### COLLECTED DATA
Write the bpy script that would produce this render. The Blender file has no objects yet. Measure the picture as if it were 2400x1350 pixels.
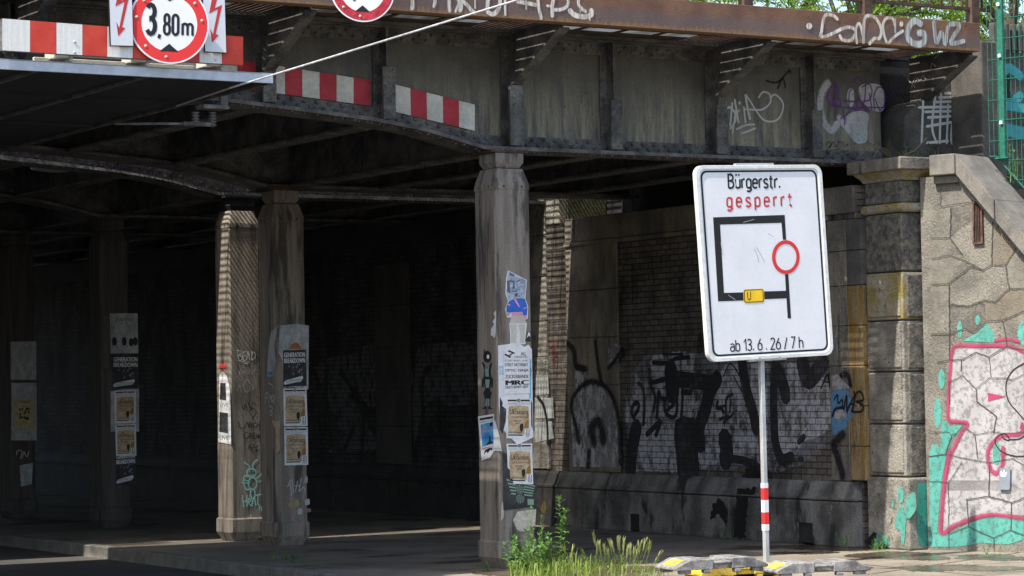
import bpy, bmesh, math, random
from mathutils import Vector, Matrix, geometry
from math import radians, sin, cos, pi
random.seed(7)
SC = bpy.context.scene
COL = SC.collection

# ------------------------------------------------------------------ camera
F, PITCH, ROLL, YAW, CZ = 6000.0, radians(2.202), radians(-.944), radians(31.075), 1.65
fw = Vector((sin(YAW)*cos(PITCH), cos(YAW)*cos(PITCH), sin(PITCH)))
r0 = Vector((cos(YAW), -sin(YAW), 0)); u0 = r0.cross(fw)
rt = cos(ROLL)*r0+sin(ROLL)*u0; up = -sin(ROLL)*r0+cos(ROLL)*u0
cam_d = bpy.data.cameras.new('camera'); cam = bpy.data.objects.new('camera', cam_d); COL.objects.link(cam)
m = Matrix.Identity(4)
for i in range(3):
    m[i][0] = rt[i]; m[i][1] = up[i]; m[i][2] = -fw[i]
m[2][3] = CZ
cam.matrix_world = m
cam_d.sensor_width = 36; cam_d.lens = 36*F/2400; cam_d.clip_start = .1; cam_d.clip_end = 2000
SC.camera = cam
# ------------------------------------------------------------------ light
SUN = Vector((.66, .125, -1)).normalized()
w = bpy.data.worlds.new('World'); SC.world = w; w.use_nodes = True
nt = w.node_tree; bg = nt.nodes['Background']; sk = nt.nodes.new('ShaderNodeTexSky')
sk.sky_type = 'NISHITA'; sk.sun_disc = False
sk.sun_elevation = math.asin(-SUN.z); sk.sun_rotation = math.atan2(-SUN.x, -SUN.y)
sk.air_density = 1.0; sk.dust_density = 2.5; sk.ozone_density = 1.0
nt.links.new(sk.outputs[0], bg.inputs[0]); bg.inputs[1].default_value = .15
sl = bpy.data.lights.new('sun', 'SUN'); sl.energy = 4.4; sl.angle = radians(.53); sl.color = (1, .93, .82)
so = bpy.data.objects.new('sun', sl); COL.objects.link(so)
so.rotation_euler = SUN.to_track_quat('-Z', 'Y').to_euler(); so.location = (0, 0, 30)
vs = SC.view_settings; vs.view_transform = 'Standard'; vs.look = 'None'; vs.gamma = 1; vs.exposure = 1.1
SC.cycles.max_bounces = 8; SC.cycles.transparent_max_bounces = 24
SC.cycles.use_denoising = True

# ------------------------------------------------------------------ pixel <-> surface helpers (photo pixels, 2400 x 1350)
CAMP = Vector((0, 0, CZ))
def ray(px, py): return fw+(px-1200)/F*rt+(675-py)/F*up
def aty(px, py, y): d = ray(px, py); return CAMP+d*(y/d.y)
def atx(px, py, x): d = ray(px, py); return CAMP+d*(x/d.x)
def atz(px, py, z): d = ray(px, py); return CAMP+d*((z-CZ)/d.z)
def T(ox, oy, s, pts): return [(ox+x/s, oy+y/s) for x, y in pts]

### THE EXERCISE
Your answer should be a single number: the count of lines in the data that include the word "objects".

### WRITTEN RESPONSE
3